REQUIRED TASK: Write the lines out again, from the top of the material to the line containing "random.seed(7)", pictures excluded.
-------------------------
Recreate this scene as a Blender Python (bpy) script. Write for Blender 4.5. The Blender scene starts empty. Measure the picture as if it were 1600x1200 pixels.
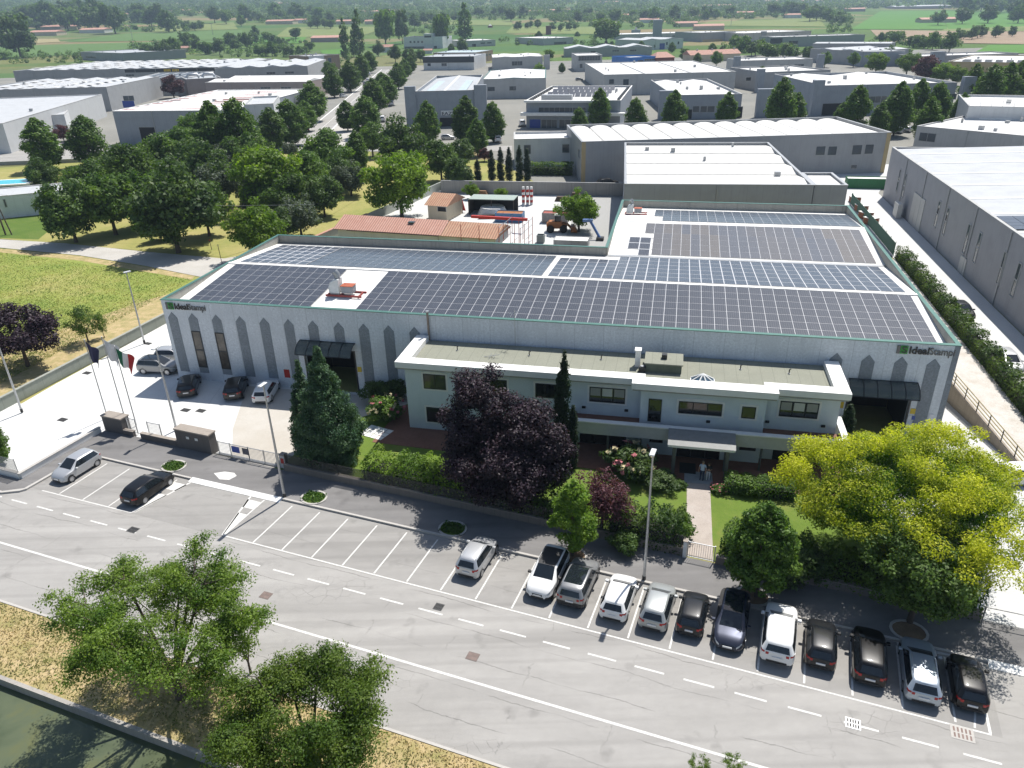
import bpy, bmesh, math, random
import numpy as np
from mathutils import Vector, Matrix
R_ = math.radians
sc = bpy.context.scene
C = sc.collection
random.seed(7)

# ------------------------------------------------------------------ camera (drone, 34 m above the car park)
CAM_H = 34.0
FPX = 1171.02
PIT, ROL = R_(26.42721), R_(-1.38825)
YB, YS = R_(-12.58765), R_(-21.48425)          # yaw of the factory, yaw of the street
cp, sp = math.cos(PIT), math.sin(PIT)
cr, sr = math.cos(ROL), math.sin(ROL)
FW = np.array([0, cp, -sp]); r0 = np.array([1., 0, 0]); u0 = np.array([0, sp, cp])
RT = cr * r0 + sr * u0; UP = -sr * r0 + cr * u0
cam = bpy.data.cameras.new('camera'); camo = bpy.data.objects.new('camera', cam); C.objects.link(camo)
M = Matrix.Identity(4)
for i in range(3):
    M[i][0], M[i][1], M[i][2] = RT[i], UP[i], -FW[i]
M[2][3] = CAM_H
camo.matrix_world = M
cam.sensor_width = 36; cam.lens = FPX / 1600 * 36; cam.clip_end = 12000; cam.clip_start = 0.5
sc.camera = camo

def ray(u, v): return FW * FPX + RT * (u - 800) - UP * (v - 600)
def G(u, v, z=0.0):                            # survey: where a sight line meets the level z
    d = ray(u, v); t = (z - CAM_H) / d[2]
    return np.array([d[0] * t, d[1] * t])
def terrain(x, y):
    a = np.clip(x / np.maximum(y, 1.0), -0.9, 0.9)
    s = 0.029 - 0.027 * a
    k = (y - 850) / 60.0
    return s * 60 * np.where(k > 30, k, np.log1p(np.exp(np.minimum(k, 30))))
TS = np.geomspace(60, 7000, 1400)
def GT(u, v):                                  # the same on the rising plain
    d = ray(u, v); d = d / np.linalg.norm(d); X = d[0] * TS; Y = d[1] * TS; Z = CAM_H + d[2] * TS
    h = terrain(X, Y) - Z; k = int(np.argmax(h >= 0)) if (h >= 0).any() else len(TS) - 1
    f = 0.0 if k == 0 or h[k] <= h[k - 1] else float(np.clip(-h[k - 1] / (h[k] - h[k - 1]), 0, 1)); t = TS[max(k - 1, 0)] + (TS[k] - TS[max(k - 1, 0)]) * f
    return np.array([d[0] * t, d[1] * t, float(terrain(d[0] * t, d[1] * t))])
def topz(u, v, b):                             # height of a sight line above the ground point b
    d = ray(u, v); t = np.linalg.norm(b[:2]) / np.linalg.norm(d[:2])
    return CAM_H + d[2] * t
def onplane(u, v, o, yaw):
    d = ray(u, v); ex = np.array([math.cos(yaw), math.sin(yaw)]); n = np.array([-ex[1], ex[0]])
    o = np.array(o[:2]); t = (o @ n) / (d[:2] @ n); p = d[:2] * t
    return (p - o) @ ex, CAM_H + d[2] * t
EB = np.array([math.cos(YB), math.sin(YB)]); NB = np.array([-EB[1], EB[0]])
ES = np.array([math.cos(YS), math.sin(YS)]); ET = np.array([-ES[1], ES[0]])
OB = np.array([-35.17, 71.70])                 # the factory's left front corner
def st(s, t): return ES * s + ET * t           # street frame -> world
def bw(x, y): return OB + EB * x + NB * y      # factory frame -> world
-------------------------
SOLVED EXERCISE:
Recreate this scene as a Blender Python (bpy) script. Write for Blender 4.5. The Blender scene starts empty. Measure the picture as if it were 1600x1200 pixels.
import bpy, bmesh, math, random
import numpy as np
from mathutils import Vector, Matrix
R_ = math.radians
sc = bpy.context.scene
C = sc.collection
random.seed(7)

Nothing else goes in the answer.